“You do not come to Israel to learn. You come to Israel to feel,” said a speaker at Israel Independence Hall. My feelings were so deep and profound that tears welled up uncontrollably often on Congregation Or Chadash’s mission to Israel, March 5 to 12.
Let me try to recreate some of those tearful, joyful moments:
• Our first morning, standing together on Haas Promenade, overlooking Jerusalem with our rabbi, Tom Louchheim, leading us in the Shehecheyanu prayer.
• Standing at the Kotel, seeing all of the thousands of folded prayers stuck between the stones and adding my own; touching the cold stones with my palms and my forehead, filled with gratitude for this moment.
• Kabbalat Shabbat at Robinson’s Arch (at the southern end of the Kotel), singing Lecha Dodi. It was recently opened for mixed services, and as we sang, another small congregation sang, and the Muslim call to prayer from the Temple Mount mingled with our voices.
• At the Israel Museum, where the Dead Sea Scrolls are displayed, seeing the Aleppo Codex, known as the Keter, or “crown” of Aleppo, the oldest known manuscript of the Hebrew Bible, written in the 10th century. It was saved in 1947 from the burned Great Synagogue of Aleppo, Syria, then hidden for 10 years before being smuggled into Israel. I could only imagine the rabbis who wrote and touched and studied that book over the centuries!
• Yad Vashem — who cannot cry at the horror displayed? And who cannot cry joyfully at the end as you step out onto a deck overlooking Eretz Israel, symbolizing hope and survival and the future. Another teary moment for me was revisiting the display of shoes of victims of the Holocaust for whom I have been saying Kaddish since my last visit, two and a half years ago. Then there was the Children’s Memorial, where one yahrzeit candle is reflected over 1,500,000 times by mirrors, representing the children who were killed.
• Mount Herzl National Cemetery, standing at the grave of Hannah Senesh and singing her beautiful song/prayer asking that the sand and the sea last forever.
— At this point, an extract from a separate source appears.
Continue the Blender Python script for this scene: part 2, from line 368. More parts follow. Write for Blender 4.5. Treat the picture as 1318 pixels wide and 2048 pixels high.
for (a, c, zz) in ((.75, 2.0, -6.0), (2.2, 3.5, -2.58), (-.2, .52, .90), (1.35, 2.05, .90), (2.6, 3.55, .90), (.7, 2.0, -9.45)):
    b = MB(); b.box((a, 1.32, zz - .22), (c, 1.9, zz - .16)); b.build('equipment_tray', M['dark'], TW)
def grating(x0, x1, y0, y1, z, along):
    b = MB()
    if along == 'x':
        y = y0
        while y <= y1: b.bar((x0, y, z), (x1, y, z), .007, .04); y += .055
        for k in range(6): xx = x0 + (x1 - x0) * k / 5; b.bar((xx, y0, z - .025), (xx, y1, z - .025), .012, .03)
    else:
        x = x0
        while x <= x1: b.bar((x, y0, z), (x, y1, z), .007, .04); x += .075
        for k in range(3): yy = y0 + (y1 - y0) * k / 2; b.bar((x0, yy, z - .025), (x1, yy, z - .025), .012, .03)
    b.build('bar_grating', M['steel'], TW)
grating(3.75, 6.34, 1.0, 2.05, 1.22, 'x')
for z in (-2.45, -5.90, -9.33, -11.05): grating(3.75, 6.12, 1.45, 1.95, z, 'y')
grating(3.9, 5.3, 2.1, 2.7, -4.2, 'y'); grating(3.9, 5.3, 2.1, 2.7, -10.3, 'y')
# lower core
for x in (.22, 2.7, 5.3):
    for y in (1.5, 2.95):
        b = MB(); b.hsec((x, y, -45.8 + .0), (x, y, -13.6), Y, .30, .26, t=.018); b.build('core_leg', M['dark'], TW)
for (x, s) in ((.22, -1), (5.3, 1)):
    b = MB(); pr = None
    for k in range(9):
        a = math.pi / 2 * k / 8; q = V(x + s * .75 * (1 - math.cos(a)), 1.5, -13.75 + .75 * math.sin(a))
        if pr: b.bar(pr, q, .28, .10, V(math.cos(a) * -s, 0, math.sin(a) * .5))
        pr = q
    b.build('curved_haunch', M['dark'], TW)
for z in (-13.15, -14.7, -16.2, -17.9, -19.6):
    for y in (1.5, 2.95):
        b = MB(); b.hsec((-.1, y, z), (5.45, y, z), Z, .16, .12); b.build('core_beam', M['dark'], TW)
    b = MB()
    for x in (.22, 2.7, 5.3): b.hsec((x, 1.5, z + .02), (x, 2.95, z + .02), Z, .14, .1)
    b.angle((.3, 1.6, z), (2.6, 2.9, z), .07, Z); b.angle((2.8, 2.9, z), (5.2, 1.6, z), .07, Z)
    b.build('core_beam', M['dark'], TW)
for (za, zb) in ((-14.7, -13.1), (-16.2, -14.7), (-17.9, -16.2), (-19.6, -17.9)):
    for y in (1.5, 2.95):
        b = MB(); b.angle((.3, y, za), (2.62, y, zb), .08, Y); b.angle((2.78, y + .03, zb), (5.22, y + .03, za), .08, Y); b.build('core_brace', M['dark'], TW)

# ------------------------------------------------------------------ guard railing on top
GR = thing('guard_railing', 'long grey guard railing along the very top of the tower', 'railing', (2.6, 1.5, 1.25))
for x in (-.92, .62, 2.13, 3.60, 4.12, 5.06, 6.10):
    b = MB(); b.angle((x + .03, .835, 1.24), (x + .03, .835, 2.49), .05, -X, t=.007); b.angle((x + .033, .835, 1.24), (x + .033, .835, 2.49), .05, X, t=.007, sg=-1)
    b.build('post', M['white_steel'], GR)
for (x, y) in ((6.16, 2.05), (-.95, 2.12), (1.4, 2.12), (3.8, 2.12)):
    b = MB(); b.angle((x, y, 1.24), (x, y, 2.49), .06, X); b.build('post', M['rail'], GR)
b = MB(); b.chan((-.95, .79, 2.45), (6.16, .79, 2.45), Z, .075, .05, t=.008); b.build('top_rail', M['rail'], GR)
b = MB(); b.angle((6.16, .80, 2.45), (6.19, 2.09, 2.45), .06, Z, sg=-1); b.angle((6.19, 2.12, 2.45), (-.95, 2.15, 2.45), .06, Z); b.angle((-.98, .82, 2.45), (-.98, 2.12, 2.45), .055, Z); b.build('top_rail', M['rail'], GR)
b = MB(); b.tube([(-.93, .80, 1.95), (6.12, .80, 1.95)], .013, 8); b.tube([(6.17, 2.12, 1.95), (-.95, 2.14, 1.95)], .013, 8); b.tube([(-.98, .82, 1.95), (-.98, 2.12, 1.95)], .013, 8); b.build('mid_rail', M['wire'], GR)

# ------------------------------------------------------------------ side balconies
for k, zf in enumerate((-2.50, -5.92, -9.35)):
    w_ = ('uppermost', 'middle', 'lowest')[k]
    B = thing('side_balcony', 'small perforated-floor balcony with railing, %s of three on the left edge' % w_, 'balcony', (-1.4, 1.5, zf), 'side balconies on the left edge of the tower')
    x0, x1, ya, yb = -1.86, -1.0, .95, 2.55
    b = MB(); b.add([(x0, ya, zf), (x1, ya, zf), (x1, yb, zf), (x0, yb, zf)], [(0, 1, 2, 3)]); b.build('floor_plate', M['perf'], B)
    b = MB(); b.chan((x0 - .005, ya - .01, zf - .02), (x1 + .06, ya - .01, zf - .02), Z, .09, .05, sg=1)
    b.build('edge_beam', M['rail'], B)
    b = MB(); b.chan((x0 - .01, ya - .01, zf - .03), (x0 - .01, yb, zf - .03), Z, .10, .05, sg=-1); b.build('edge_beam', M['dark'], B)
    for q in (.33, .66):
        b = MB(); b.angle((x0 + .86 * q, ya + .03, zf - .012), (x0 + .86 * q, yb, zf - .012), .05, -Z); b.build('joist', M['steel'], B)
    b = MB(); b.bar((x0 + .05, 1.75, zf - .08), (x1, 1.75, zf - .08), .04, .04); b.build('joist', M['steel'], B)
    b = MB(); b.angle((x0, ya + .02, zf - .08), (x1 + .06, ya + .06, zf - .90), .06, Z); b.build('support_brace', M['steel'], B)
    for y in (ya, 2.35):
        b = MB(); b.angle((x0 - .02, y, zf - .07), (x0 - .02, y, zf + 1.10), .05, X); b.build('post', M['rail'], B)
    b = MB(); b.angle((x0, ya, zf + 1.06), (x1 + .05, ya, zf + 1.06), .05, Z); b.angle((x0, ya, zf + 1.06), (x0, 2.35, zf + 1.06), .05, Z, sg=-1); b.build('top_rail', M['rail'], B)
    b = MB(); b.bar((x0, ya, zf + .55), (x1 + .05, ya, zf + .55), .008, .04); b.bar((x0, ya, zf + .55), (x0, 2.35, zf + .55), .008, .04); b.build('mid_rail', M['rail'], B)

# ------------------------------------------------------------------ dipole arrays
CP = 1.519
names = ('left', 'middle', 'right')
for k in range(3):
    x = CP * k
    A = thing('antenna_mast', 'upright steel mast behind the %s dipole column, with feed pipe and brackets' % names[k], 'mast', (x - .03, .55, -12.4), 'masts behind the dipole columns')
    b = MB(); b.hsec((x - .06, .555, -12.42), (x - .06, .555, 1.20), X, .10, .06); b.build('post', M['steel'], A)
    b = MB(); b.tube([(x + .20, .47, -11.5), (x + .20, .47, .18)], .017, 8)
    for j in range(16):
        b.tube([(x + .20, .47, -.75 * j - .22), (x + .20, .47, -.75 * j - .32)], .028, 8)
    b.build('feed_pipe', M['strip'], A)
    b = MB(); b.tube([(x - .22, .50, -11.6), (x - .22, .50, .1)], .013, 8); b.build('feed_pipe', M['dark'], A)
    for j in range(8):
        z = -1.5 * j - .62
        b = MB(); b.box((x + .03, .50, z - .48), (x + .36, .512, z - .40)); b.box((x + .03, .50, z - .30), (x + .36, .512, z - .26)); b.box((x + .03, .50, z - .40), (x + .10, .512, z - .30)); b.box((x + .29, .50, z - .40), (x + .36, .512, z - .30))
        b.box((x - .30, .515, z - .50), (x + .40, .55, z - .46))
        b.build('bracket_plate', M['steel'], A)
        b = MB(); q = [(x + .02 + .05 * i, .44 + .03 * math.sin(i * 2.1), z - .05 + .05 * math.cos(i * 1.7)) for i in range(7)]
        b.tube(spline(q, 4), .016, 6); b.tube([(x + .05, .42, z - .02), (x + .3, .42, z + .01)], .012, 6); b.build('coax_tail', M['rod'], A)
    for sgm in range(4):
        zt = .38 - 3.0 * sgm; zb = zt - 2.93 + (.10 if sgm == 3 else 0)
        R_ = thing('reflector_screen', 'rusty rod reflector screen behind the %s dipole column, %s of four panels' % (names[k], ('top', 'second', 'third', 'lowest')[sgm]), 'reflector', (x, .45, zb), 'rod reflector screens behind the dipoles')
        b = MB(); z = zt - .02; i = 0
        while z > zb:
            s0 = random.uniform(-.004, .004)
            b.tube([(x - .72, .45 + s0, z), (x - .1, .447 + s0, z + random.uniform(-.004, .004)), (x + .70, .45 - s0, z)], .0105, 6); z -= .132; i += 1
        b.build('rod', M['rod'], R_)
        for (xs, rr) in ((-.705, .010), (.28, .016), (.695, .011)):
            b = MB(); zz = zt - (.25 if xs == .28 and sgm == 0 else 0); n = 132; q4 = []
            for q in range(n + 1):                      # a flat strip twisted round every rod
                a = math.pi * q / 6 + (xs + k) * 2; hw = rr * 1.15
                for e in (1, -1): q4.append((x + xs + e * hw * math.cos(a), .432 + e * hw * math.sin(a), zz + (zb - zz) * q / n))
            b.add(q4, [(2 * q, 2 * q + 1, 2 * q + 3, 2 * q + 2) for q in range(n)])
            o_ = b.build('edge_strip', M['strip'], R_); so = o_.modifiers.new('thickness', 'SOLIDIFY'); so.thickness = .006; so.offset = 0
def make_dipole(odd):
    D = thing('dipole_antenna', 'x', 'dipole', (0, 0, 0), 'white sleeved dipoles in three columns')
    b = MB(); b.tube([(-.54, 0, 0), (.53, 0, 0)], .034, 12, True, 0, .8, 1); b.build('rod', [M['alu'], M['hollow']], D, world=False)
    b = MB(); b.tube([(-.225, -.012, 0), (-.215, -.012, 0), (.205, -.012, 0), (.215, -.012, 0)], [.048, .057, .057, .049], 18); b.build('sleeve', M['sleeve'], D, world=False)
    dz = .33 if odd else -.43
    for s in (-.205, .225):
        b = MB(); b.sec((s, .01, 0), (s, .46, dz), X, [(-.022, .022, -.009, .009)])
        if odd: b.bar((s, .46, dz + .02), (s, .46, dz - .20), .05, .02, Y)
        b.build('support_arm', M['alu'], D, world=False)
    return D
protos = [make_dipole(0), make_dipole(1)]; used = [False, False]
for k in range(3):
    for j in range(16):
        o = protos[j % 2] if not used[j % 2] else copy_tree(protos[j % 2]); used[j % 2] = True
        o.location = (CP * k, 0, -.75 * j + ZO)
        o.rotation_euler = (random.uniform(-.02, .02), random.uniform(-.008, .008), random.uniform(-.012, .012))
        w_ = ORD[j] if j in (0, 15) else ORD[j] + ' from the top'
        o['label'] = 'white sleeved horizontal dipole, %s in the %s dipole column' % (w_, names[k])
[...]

I will end where I began — Israel Independence Hall. The speaker played a recording of Ben Gurion reading Israel’s Declaration of Independence. I was flooded with a sudden memory of hearing that broadcast over a static-filled radio with my parents in our small front room, when I was seven. When we joined in singing along with the original recording of Hatikva that ended the ceremony I was not the only one with tears of joy streaming down my cheeks.
Harriet Kronman was the trip coordinator for Congregation Or Chadash’s mission to Israel, which included 24 participants.